COLLECTED DATA:
******************************

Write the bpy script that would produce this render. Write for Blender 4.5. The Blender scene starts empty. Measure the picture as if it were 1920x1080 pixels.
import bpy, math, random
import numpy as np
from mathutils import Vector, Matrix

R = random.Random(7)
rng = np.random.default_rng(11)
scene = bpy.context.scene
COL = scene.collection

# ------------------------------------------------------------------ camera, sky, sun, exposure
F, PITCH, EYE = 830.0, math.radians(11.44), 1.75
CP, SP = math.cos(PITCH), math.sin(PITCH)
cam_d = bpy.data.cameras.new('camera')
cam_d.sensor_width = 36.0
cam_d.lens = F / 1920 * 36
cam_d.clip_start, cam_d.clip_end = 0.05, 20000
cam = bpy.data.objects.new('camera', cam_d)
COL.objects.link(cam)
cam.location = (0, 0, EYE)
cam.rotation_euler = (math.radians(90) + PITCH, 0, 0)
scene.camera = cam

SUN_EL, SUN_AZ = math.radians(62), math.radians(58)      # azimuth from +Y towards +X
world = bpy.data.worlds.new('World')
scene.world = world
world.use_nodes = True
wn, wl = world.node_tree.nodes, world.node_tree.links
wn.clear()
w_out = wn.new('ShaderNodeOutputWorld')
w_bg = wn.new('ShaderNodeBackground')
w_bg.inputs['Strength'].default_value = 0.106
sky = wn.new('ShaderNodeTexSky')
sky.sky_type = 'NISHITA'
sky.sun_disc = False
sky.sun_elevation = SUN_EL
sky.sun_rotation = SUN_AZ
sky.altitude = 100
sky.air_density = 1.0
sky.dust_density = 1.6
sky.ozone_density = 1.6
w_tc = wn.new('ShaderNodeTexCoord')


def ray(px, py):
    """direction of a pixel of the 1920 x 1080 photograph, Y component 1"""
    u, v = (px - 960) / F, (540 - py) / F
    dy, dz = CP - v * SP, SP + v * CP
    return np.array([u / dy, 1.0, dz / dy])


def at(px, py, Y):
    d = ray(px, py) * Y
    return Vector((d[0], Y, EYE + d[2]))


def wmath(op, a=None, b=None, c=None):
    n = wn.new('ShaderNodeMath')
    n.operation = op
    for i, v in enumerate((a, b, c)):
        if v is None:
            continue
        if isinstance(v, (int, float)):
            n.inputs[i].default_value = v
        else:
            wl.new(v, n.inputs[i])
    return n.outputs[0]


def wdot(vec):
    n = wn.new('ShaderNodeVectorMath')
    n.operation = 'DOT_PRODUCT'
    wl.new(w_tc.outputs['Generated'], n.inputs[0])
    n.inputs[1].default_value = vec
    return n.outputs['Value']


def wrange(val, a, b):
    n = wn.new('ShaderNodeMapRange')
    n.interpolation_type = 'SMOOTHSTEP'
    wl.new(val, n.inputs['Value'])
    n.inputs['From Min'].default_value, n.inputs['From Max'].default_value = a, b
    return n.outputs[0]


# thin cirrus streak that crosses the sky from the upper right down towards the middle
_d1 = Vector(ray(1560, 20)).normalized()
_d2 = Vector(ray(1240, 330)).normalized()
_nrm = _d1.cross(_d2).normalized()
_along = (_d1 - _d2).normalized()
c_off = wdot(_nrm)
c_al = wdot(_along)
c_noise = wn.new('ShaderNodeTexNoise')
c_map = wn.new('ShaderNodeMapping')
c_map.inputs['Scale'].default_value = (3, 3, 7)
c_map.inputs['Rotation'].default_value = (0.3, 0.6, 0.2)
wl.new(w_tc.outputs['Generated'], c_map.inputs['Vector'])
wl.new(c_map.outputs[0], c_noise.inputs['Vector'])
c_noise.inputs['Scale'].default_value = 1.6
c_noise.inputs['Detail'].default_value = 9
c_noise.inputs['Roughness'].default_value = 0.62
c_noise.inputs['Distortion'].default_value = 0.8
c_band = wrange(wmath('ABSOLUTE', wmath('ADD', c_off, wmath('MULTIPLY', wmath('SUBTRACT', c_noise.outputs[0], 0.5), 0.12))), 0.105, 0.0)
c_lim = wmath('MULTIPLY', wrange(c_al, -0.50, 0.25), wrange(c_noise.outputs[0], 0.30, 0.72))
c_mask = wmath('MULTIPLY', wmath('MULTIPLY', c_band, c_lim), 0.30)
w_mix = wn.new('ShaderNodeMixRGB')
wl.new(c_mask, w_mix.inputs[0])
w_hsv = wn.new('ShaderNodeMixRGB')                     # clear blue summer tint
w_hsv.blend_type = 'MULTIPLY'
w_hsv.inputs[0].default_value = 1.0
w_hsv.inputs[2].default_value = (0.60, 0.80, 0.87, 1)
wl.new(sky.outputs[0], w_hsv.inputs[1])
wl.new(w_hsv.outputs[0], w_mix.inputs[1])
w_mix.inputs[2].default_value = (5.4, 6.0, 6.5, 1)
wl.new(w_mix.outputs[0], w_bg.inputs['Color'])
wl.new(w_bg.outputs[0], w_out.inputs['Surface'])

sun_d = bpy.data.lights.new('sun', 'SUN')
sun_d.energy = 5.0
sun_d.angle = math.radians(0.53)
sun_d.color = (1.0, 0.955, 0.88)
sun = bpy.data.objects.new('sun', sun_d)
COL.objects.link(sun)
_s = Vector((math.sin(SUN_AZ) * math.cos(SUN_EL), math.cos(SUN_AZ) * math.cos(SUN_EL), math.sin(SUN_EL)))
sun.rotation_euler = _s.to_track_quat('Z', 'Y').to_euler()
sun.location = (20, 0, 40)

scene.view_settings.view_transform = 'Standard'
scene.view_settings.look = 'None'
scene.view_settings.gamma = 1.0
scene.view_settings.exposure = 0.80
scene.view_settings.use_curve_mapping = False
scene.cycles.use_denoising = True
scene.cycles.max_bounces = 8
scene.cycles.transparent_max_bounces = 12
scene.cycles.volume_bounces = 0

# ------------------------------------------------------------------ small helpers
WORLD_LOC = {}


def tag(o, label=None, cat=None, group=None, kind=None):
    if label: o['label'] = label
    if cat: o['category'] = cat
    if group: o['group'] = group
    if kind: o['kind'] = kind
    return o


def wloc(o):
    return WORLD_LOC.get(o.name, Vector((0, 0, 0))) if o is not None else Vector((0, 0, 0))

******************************

OBJECTIVE:
Set down each line of the material verbatim, from the first line through the line that contains "COL = scene.collection".

FULL OUTPUT:
Write the bpy script that would produce this render. Write for Blender 4.5. The Blender scene starts empty. Measure the picture as if it were 1920x1080 pixels.
import bpy, math, random
import numpy as np
from mathutils import Vector, Matrix

R = random.Random(7)
rng = np.random.default_rng(11)
scene = bpy.context.scene
COL = scene.collection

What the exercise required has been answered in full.